Impact of the Resurrection

The Empty Tomb 

Early in the morning, the tomb was already empty. The grave clothes lay folded. The stone was rolled away—not to let Jesus out, but to let the disciples look in and believe. That moment changed everything. The resurrection of Jesus Christ was not the end of the story—it was the beginning of a church movement and global mission that is still unfolding today.

The risen Christ did not send His followers to sit and ponder but to go and proclaim. And ever since that resurrection morning, the call has gone out to every tribe, every tongue, and every nation: “He is not here, for He is risen, just as He said!” (Matthew 28:6)

That’s why we do what we do. The resurrection is not merely a doctrine to defend. It is the breath in the lungs of our mission. It fuels Bible translation. It revives the broken places of the world through community development. And it gives birth to churches in every language where there were none before. If Jesus had not risen, these efforts would be empty. But because He lives, our labor is not in vain.

The Resurrection Proves the Message Is Worth Translating

“If Christ is not risen, our preaching is empty and your faith is also empty.” (1 Corinthians 15:14) These words are an articulated reality. If Jesus had remained in the grave, then all of our Bible might as well be myth.

But He rose and that is why we translate. Because the gospel is true. The empty tomb validates every word Jesus spoke. Every language deserves to hear that news—not secondhand, not in a foreign tongue—but in the words they learned and spoke on their mother’s knee. The resurrection is a message too good not to be shared, too important not to be understood, and too life-giving not to experience.

Bible translation is not simply a scholarly pursuit. It’s a rescue operation. People need to hear that the grip of death has been broken and that sin no longer has the final word. That’s what makes every translated verse worth the effort. We are not preserving dead texts and just trying to survive. We are delivering living truth to overcome and dominate the darkness.

The Resurrection Creates New Identity and Hope for Communities

Peter called it “a living hope through the resurrection of Jesus Christ from the dead.” (1 Peter 1:3) Not just any hope. A living one. The kind that takes root in communities where despair once reigned. In places where war, addiction, poverty, or oppression have swallowed generations, the resurrection proclaims, “There is restoration and healing”.

When we engage in community development, we are not just digging wells or teaching sanitation. We are, in a deeper way, proclaiming that the God who raised Jesus from the grave is still restoring what’s broken. We are saying, “There is hope here. And His name is Jesus.”

Because Christ is alive, we can walk into the darkness of forgotten villages or broken families with confidence. We are not merely improving lives—we are planting the seeds of a new creation. One where old things pass away and all things become new. (2 Corinthians 5:17)

The Resurrection Births and Sustains the Church

The risen Christ gave the church its mission: “Go therefore and make disciples of all nations…” (Matthew 28:19) That command came from nail-scarred hands. And ever since Pentecost, the church has gone forward with resurrection power.

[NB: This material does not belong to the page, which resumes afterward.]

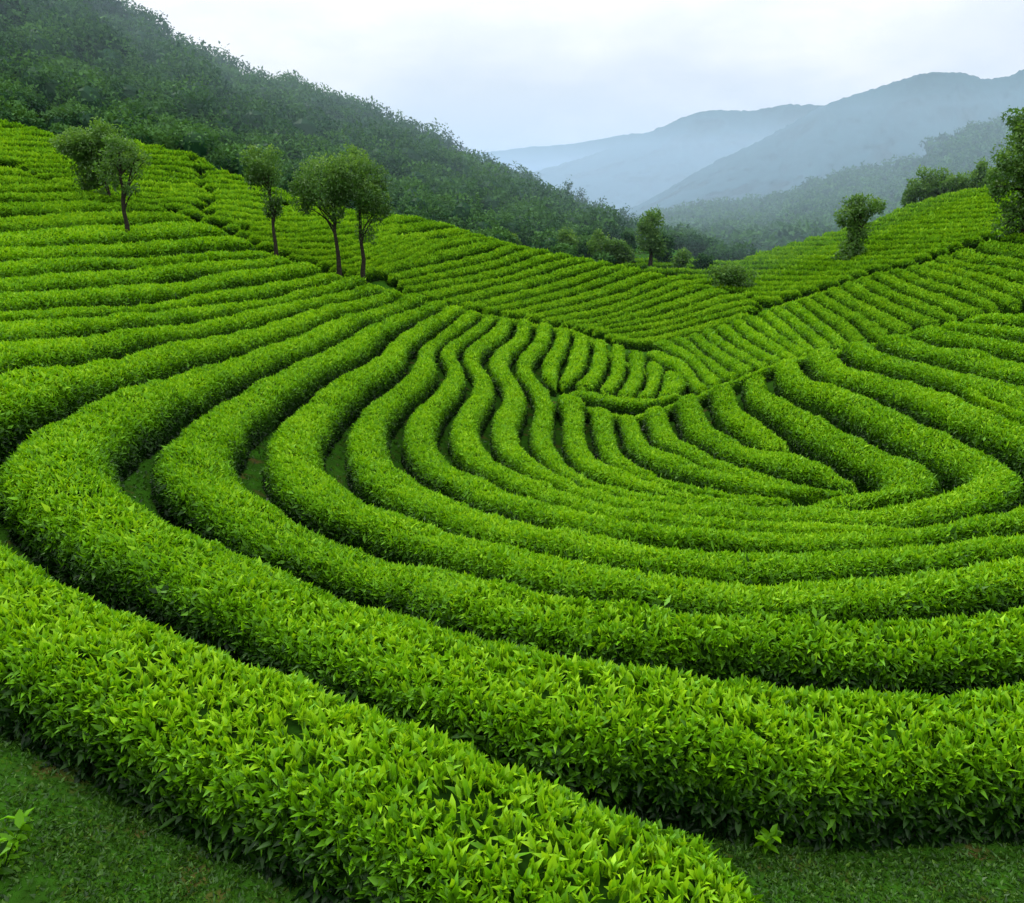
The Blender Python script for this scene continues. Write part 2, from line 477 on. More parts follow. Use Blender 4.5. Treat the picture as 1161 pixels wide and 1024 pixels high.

Church planting is not about building a building. It’s about bringing the life of the risen Christ to bear in a place that has not yet known it. When a church is planted, a beachhead is established against the gates of hell. It becomes a lighthouse of grace, a gathering of those who were dead in sin but now live in Christ.

Resurrection power is not a theory—it’s the only thing strong enough to sustain a church through persecution, famine, or isolation. It is what gives courage to believers who are the first in their village to follow Christ. It is what causes joy to erupt in jungle huts and desert tents when people sing praise in their own language for the very first time.

The Resurrection Gives Courage to the Missionary

“The Spirit of Him who raised Jesus from the dead dwells in you…” (Romans 8:11) That’s not only a comfort—it’s a commissioning.

Missionaries often go to hard places. Places where sickness comes easy and answers come slow. Places where the enemy roars and the soil seems barren. What keeps the field workers there? What moves their feet when fear knocks at the door? The same power that raised Jesus from the grave.

Because Christ is alive, no place is too dark, no people too beyond hope. Remember, we are not called to places of safety—we are called to faithfulness in hardship. And we have the resurrection behind us, beneath us, and within us.

The Resurrection Guarantees the Final Harvest

John saw a vision of it. A great multitude “from every nation, tribe, people, and tongue standing before the throne.” (Revelation 7:9) That is the end of the story. And it is certain because of the resurrection.

That’s why we translate. That’s why we develop communities. That’s why we plant churches. Because the harvest is coming. And because Christ lives, the last chapter has already been written.

Let the skeptics doubt. Let the world sleep. But we will not be silent. We have seen the empty tomb. We have tasted resurrection life. And now we must go. We will go!

Whether we hold a translator’s pen, a water pipe, or a shepherd’s staff, our hands are not idle. They are working in resurrection power. Let us press on, not in our own strength, but with the promise that our labor is never wasted.

And because He lives—He will gather the nations to Himself.